As I noted in my review of the first set of Midsomer Murders DVDs, which Acorn Media has released here in the States:
Midsomer Murders series is based on the novels by Caroline Graham, with scripts written by some of Britain’s best television writers. These adaptations have captured the feel of the novels rather well, and Midsomer Murders is firmly established as one of the most popular television series in the United Kingdom. There’s even a new book that covers everything, and I mean everything, you want to know about the series!
I’m assuming that you are indeed a fan of this ever-so-wonderful series about murder and mayhem in rural England, or you wouldn’t be reading this review, so I won’t bore you with a detailed look at the series itself. My hunch is that you’re interested in whether Midsomer Murders: The Making of an English Crime Classic is worth ordering via Amazon UK. Short answer: oh, yes. You can order via this link and save your time reading this review.
Still here? Oh, well. Brew up a cup of Earl Grey while I gather my notes …
From the cover illustration of DCI Barnaby, with his hand on a very old gravestone, to the detailed episode guide, complete with exacting lists of the casts involved, this guide covers everything the devoted fan needs to know. This is not surprising, as Jeff Evans is a TV historian and author of The Penguin TV Companion, which is the definitive look at English television. He has written for a number of entertainment magazines and various radio and television series. He has also edited many books covering subjects ranging from travel to beer. He was editor of the best-selling annual Good Beer Guide for eight years. Good beer certainly forms part of the appeal of Midsomer Murders, as quaint pubs are often featured, so it’s not hard to make the connection.

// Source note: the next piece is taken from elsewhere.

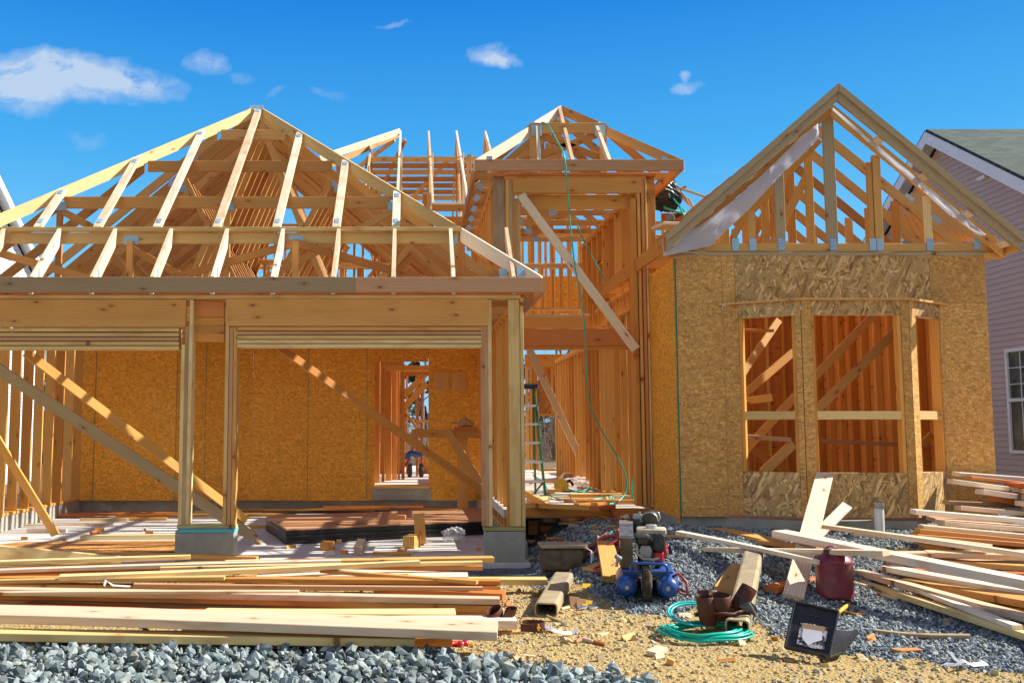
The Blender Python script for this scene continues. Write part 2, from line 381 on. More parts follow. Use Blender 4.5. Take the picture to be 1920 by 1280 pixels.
Mt['bush'] = plain('dark_leaf', (.035, .055, .03), .7, 0, .4, 3, .2)
Mt['sidingp'] = plain('siding_pink', (.46, .365, .325), .55, 0, .05, 1.2)
Mt['sidingw'] = plain('siding_white', (.72, .73, .76), .5, 0, .03, 2)
Mt['trim'] = plain('white_trim', (.68, .71, .76), .4, 0, .03, 2)
Mt['joint'] = plain('siding_joint', (.34, .2, .12), .7)
m, t, b = mat('shingles'); g = t.attr('gc').outputs['Vector']
br = t.a('ShaderNodeTexBrick'); t.put(br.inputs[0], g); br.inputs['Scale'].default_value = 1; br.inputs['Brick Width'].default_value = .28; br.inputs['Row Height'].default_value = .13
br.inputs['Mortar Size'].default_value = .008; br.inputs['Color1'].default_value = (.025, .045, .035, 1); br.inputs['Color2'].default_value = (.075, .105, .085, 1); br.inputs['Mortar'].default_value = (.02, .03, .03, 1)
t.put(b.inputs['Base Color'], t.mix(t.math('MULTIPLY', t.noise(g, 40, 3, .6), .6), br.outputs[0], (.03, .045, .038))); b.inputs['Roughness'].default_value = .95
bump(t, b, br.outputs['Fac'], -.6, .02); Mt['shingles'] = m
m, t, b = mat('glass_window'); b.inputs['Base Color'].default_value = (.03, .04, .035, 1); b.inputs['Roughness'].default_value = .04; b.inputs['Specular IOR Level'].default_value = 1; Mt['glass'] = m
def stone(name, cols, rough=.8):
    m, t, b = mat(name); ti = t.attr('tint').outputs['Fac']; tx = t.a('ShaderNodeTexCoord').outputs['Object']
    c = t.ramp(ti, [(i/(len(cols)-1), k) for i, k in enumerate(cols)])
    n = t.noise(tx, 45, 4, .7)
    c = t.mix(t.math('MULTIPLY', t.step(n, .4, .7), .35), c, t.mix(1, c, (.6, .62, .62), 'MULTIPLY'))
    t.put(b.inputs['Base Color'], c); b.inputs['Roughness'].default_value = rough; b.inputs['Specular IOR Level'].default_value = .25
    bump(t, b, t.noise(tx, 120, 3, .6), .3, .004); return m
Mt['rock'] = stone('crushed_stone', [(.06, .08, .08), (.15, .19, .19), (.24, .29, .29), (.34, .40, .40), (.27, .28, .23)])
Mt['gravel'] = stone('small_gravel', [(.07, .09, .10), (.16, .19, .21), (.25, .29, .31), (.38, .42, .43), (.36, .34, .26)])
Mt['clod'] = stone('dirt_clods', [(.28, .19, .08), (.46, .34, .15), (.56, .44, .22), (.30, .29, .24), (.62, .50, .28)])
m, t, b = mat('ground_soil'); z_ = t.attr('zone').outputs['Fac']; tx = t.a('ShaderNodeTexCoord').outputs['Object']
n1 = t.noise(tx, 9, 8, .7); n2 = t.noise(tx, 55, 5, .7); n3 = t.noise(tx, 1.7, 4, .6)
dirt = t.mix(t.step(n1, .3, .7), (.36, .24, .085), (.56, .42, .18)); dirt = t.mix(t.step(n3, .4, .7), dirt, (.47, .33, .15))
grav = t.mix(t.step(n2, .35, .65), (.07, .09, .10), (.20, .23, .24))
vz = t.vor(tx, 48); svz = t.a('ShaderNodeSeparateColor'); t.put(svz.inputs[0], vz.outputs['Color'])
grav = t.mix(.6, grav, t.ramp(svz.outputs[0], [(0, (.03, .04, .05)), (.5, (.13, .16, .18)), (1, (.26, .29, .30))]))
far = (.20, .15, .085)
cc = t.mix(t.math('SUBTRACT', 1, t.step(z_, 0, 1)), grav, dirt)
cc = t.mix(t.step(z_, 1.2, 2), cc, far)
t.put(b.inputs['Base Color'], cc); b.inputs['Roughness'].default_value = .95; b.inputs['Specular IOR Level'].default_value = .15
bump(t, b, t.math('ADD', n1, t.math('ADD', n2, vz.outputs['Distance'])), .8, .02); Mt['soil'] = m

# ------------------------------------------------------------------ ground
def lerp_tab(x, tab):
    for (a, b), (c, d) in zip(tab, tab[1:]):
        if x <= c: return b+(d-b)*max(0, (x-a))/(c-a)
    return tab[-1][1]
EDGE = [(-400, 1196), (0, 1203), (200, 1200), (600, 1204), (700, 1210), (900, 1236), (1060, 1262), (1200, 1288), (1500, 1330), (2400, 1400)]     # far edge of the coarse stones
UP = [(-400, 1110), (860, 1110), (960, 1085), (1100, 1100), (1180, 1150), (1280, 1162), (1330, 1120), (1420, 1165), (1560, 1215), (1700, 1240), (1920, 1258), (2400, 1290)]  # far edge of the bare dirt
def zone(X, Y):
    """0 dirt, 1 gravel, 2 land beyond, 3 coarse stones"""
    if Y > 9 or X > 8 or X < -8 or Y < -9: return 2
    px, py = pr(X, Y, gz(X, Y))
    n = 14*mnoise.noise(V((X*2.2, Y*2.2, 9)))+8*mnoise.noise(V((X*7, Y*7, 4)))
    if Y < -6 or py+n > lerp_tab(px, EDGE): return 3
    if px > 850 and py+n*1.6 < lerp_tab(px, UP): return 1
    if Y > .2: return 1
    return 0
xs = sorted(set([round(-6+.05*i, 3) for i in range(300)] + [-200, -120, -80, -60, -45, -35, -28, -22, -17, -13, -10, -8, -7] + [9.2, 9.6, 10.2, 11, 12, 14, 17, 21, 26, 34, 45, 60, 90, 140, 220]))
ys = sorted(set([round(-6+.05*i, 3) for i in range(160)] + [-30, -20, -14, -11, -9, -8, -7] + [2.3, 3, 4, 5.5, 7, 9, 11, 13, 15, 18, 21, 25, 30, 36, 44, 55, 75, 110, 170, 300, 600]))
nx, ny = len(xs), len(ys)
vs = [(x, y, gz(x, y)) for y in ys for x in xs]
fs = [(j*nx+i, j*nx+i+1, j*nx+nx+i+1, j*nx+nx+i) for j in range(ny-1) for i in range(nx-1)]
me = bpy.data.meshes.new('ground'); me.from_pydata(vs, [], fs); me.shade_smooth()
at = me.attributes.new('zone', 'FLOAT', 'POINT'); at.data.foreach_set('value', np.array([{3: 1.0}.get(zone(x, y), zone(x, y)) for (x, y, z) in vs], dtype=np.float32))
me.materials.append(Mt['soil']); o = bpy.data.objects.new('ground', me); col.objects.link(o); o['kind'] = 'structure'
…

We start off this guide with an appropriate quote from the definitive urban English detective, Sherlock Holmes, from Sir Conan Doyle’s “The Copper Beechs”: “It is my belief, Watson, founded upon my experience, that the lowest and vilest alleys in London do not present a more dreadful record of sin than does the smiling and beautiful countryside.” A concise preface follows with some of the gruesome ways that murder most horrid is committed: pitchforks in the abdomen, decapitation by ornamental sword, burning alive. Brrrr! This is followed by a charming foreword by John Nettles, the actor who plays DCI Barnaby, in which he sums up who he thinks Barnaby is. It makes for interesting reading.

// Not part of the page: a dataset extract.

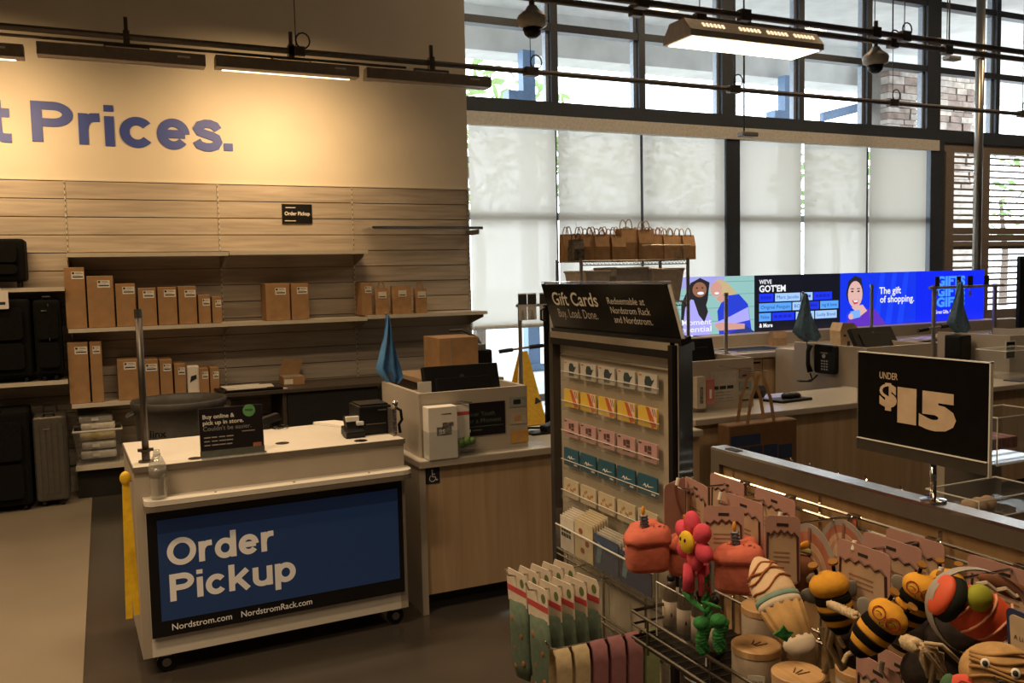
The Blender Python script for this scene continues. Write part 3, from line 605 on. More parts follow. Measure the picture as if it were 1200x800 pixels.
# ================================================================= BACK DESK
desk_m = mat('dark_brown_desk', (.075, .058, .045), .45, noise=.06)
t = thing('back_desk', 'long dark desk against the plank wall behind the pickup counter', 'desk', (1.7, 7.3, 0))
B_((.86, 7.0, .72), (2.75, YW-.04, .748)).build('desk_top', desk_m, t, .003)
for x in (.88, 1.30, 2.72): B_((x-.015, 7.03, 0), (x+.015, YW-.04, .72)).build('side_panel', desk_m, t)
B_((1.32, 7.02, .05), (2.05, 7.04, .72)).build('black_front', blackm, t)
p = PZ(290, 456, .752); t = thing('document_tray', 'thin black tray with white papers on the back desk', 'tray', (p.x, p.y, .75))
MB().obox((p.x, p.y+.02, .757), V((.22, .0, 0)), V((-.03, .16, 0)), V((0, 0, .008))).build('tray', black, t)
for i, (dx, dy, a) in enumerate(((-.02, .0, .05), (.05, .03, -.06), (-.03, .05, .12))):
    MB().obox((p.x+dx, p.y+dy, .767+i*.003), V((.15*math.cos(a), .15*math.sin(a), 0)), V((-.10*math.sin(a), .10*math.cos(a), 0)), V((0, 0, .0012))).build('sheet', white_p, t)
p = PZ(327, 455, .752); o = thing('paper_slip', 'small white slip beside the document tray on the desk', 'paper', (p.x, p.y, .749)); MB().obox((p.x, p.y, .751), V((.06, .01, 0)), V((-.005, .03, 0)), V((0, 0, .001))).build('slip', white_p, o)
p = PZ(345, 451, .75); t = thing('open_box', 'small open kraft box with raised lid on the back desk', 'box', (p.x, p.y+.1, .749))
B_((p.x-.085, p.y, .749), (p.x+.085, p.y+.2, .82)).build('box_body', kraft, t, .002, seg=1); B_((p.x-.078, p.y+.007, .8195), (p.x+.078, p.y+.193, .8206)).build('inside', shelf_dark, t)
MB().add([(p.x-.085, p.y+.2, .82), (p.x+.085, p.y+.2, .82), (p.x+.12, p.y+.23, .93), (p.x-.03, p.y+.23, .95), (p.x-.07, p.y+.215, .88)], [(0, 1, 2, 3, 4)]).build('lid', kraft, t)
Fr((p.x-.08, p.y, .76), (1, 0, 0), (0, 0, 1)).rect(0, 0, .07, .04, 0, .001).build('label', label_m, t)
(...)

What follows in a mere 192 pages (total) is an equivalent to the great English fictional device invented by the late Douglas Adams that was called The Hitchhikers Guide to The Galaxy — everything you need to know about Midsomer Murders. Want to know the music that helps create the background feel? Turn to page thirty-eight for a look at how a BAFTA award-winning composer explains the way that the music is done — including the startling (for me at least) fact that a theremin is used to produce the wailing sound one often hears as something terribly bad is about to happen. (Gary Whitehouse, in his review of Albert Glinsky’s Theremin: Ether Music and Espionage, said of its use in The Beach Boys’ “Good Vibrations,” “It’s the instrument that makes those swooping electronic howls during the chorus, sounding like a computerized operatic soprano with her finger slammed in a car door.”) With some thirty-five to fifty different pieces of music in every EP, Jim has his work cut out for him!
Another favorite chapter for me was the one titled ‘The Real Midsomer,’ which takes a look at the real places where the series was filmed in Buckinghamshire and Oxfordshire counties, and contrasts them with the neatly drawn Midsomer County. (Note to Acorn Media — you really should license some of this material for the DVDs!) Causton, where DCI Barnaby and his family live, is actually the Thames-side town of Wallingford. But no single actual town is where an entire fictional town is filmed. Producer Brian True-May notes, “The script might call for a church to be here, the village hall there, someone’s house there, so we might use three villages to make just one.” This was slightly depressing to discover, as I had been treating the villages as real. Oh, well!
I will not detail everything here, as you too should discover the joys of this ever-so-rare creature: a well-written and useful companion to a television series. There are, of course, detailed looks at each episode and much, much more. Good stuff indeed!